Actually, it’s adorable.

The “controversy” stems from the fact a bunch of neanderthal racists got all torqued up because the commercial features an interracial couple and a biracial child. They spammed the comments section on YouTube to the point that administrators had to shut commenting down. Then the bozos moved over to other Cheerios videos and continued their ugly diatribes there.

As one half of an interracial couple and the proud stepfather of a biracial young lady, I find few things more offensive than this kind of racial venom. It’s disgusting, and I find it difficult to fathom people actually think like that. In fact, judging from my day-to-day interactions with people, I would conclude very few people DO think like that. I’ve never had any real issues with anybody. But post something on the Internet and these dirt-bags crawl out of the woodwork like roaches.

My wife made an interesting point as we discussed the commercial. She pointed out that all of the “political correctness” and censoring of “hate speech” has driven these people underground. They pop up in anonymous forums like YouTube comments because they can safely regurgitate their bile without having to face any real challenge to their ideas. As a friend of mine, who also happens to be in a interracial marriage with biracial children, said, “Broke My wife’s heart but the anonymity of the Internet turns everyone into a tough guy.”

Consider this: maybe our lack of tolerance when it comes to speech isn’t really such a good thing. Maybe pushing these cowards underground actually incubates their hate. As my wife said, “Let them talk out in public. That way I know where they are.”

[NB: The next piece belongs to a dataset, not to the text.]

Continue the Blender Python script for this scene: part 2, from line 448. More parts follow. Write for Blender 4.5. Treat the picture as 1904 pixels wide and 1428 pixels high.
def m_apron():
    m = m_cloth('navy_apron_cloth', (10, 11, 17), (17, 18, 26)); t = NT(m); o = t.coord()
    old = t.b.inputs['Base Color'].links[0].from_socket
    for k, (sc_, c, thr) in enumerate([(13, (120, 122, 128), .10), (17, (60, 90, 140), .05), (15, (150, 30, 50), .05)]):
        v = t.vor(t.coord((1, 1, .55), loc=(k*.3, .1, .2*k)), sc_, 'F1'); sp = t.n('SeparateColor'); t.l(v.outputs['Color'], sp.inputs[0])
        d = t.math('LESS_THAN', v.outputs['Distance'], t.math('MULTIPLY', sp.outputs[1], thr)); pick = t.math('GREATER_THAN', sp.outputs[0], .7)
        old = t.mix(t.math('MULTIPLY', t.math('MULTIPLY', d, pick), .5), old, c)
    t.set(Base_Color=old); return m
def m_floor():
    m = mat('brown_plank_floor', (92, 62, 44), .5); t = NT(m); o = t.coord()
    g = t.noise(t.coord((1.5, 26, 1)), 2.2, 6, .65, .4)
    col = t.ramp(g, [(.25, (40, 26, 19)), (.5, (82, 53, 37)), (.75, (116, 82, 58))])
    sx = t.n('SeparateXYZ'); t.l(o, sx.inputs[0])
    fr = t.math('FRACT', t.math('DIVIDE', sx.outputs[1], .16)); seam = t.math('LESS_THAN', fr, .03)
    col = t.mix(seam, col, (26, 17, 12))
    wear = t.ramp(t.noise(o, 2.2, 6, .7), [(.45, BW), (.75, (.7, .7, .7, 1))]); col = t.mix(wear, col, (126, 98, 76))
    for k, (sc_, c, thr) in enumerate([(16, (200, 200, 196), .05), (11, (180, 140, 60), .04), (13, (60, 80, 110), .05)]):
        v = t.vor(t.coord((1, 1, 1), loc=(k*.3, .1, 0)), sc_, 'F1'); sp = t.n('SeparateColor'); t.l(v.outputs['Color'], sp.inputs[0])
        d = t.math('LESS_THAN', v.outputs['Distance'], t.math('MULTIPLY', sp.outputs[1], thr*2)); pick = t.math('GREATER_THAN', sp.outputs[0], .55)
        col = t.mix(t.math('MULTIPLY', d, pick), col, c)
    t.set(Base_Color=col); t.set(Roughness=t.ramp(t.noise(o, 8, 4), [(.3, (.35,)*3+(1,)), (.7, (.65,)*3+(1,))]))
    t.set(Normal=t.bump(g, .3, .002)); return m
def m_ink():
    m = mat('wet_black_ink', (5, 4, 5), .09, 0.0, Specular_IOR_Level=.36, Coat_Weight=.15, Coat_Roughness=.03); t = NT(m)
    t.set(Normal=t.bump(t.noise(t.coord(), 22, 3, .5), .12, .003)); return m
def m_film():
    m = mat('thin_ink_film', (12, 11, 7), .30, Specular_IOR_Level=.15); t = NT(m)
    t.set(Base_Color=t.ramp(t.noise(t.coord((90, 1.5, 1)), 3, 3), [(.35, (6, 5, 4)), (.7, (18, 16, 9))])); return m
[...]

Philosopher John Stuart Mill made a similar observation in the brilliant defense of free speech included  in On Liberty.

But though we do not now inflict so much evil on those who think differently from us, as it was formerly our custom to do, it may be that we do ourselves as much evil as ever by our treatment of them. Socrates was put to death, but the Socratic philosophy rose like the sun in heaven, and spread its illumination over the whole intellectual firmament. Christians were cast to the lions, but the Christian Church grew up a stately and spreading tree, overtopping the older and less vigorous growths, and stifling them by its shade. Our merely social intolerance, kills no one, roots out no opinions, but induces men to disguise them, or to abstain from any active effort for their diffusion. With us, heretical opinions do not perceptibly gain or even lose, ground in each decade or generation; they never blaze out far and wide, but continue to smoulder in the narrow circles of thinking and studious persons among whom they originate, without ever lighting up the general affairs of mankind with either a true or a deceptive light. And thus is kept up a state of things very satisfactory to some minds, because, without the unpleasant process of fining or imprisoning anybody, it maintains all prevailing opinions outwardly undisturbed, while it does not absolutely interdict the exercise of reason by dissentients afflicted with the malady of thought. A convenient plan for having peace in the intellectual world, and keeping all things going on therein very much as they do already. But the price paid for this sort of intellectual pacification, is the sacrifice of the entire moral courage of the human mind.

I have to wonder: are all of our efforts to stomp out “unacceptable” speech simply keeping those ideas alive in dark cellars? Maybe the sunlight would kill them once and for all.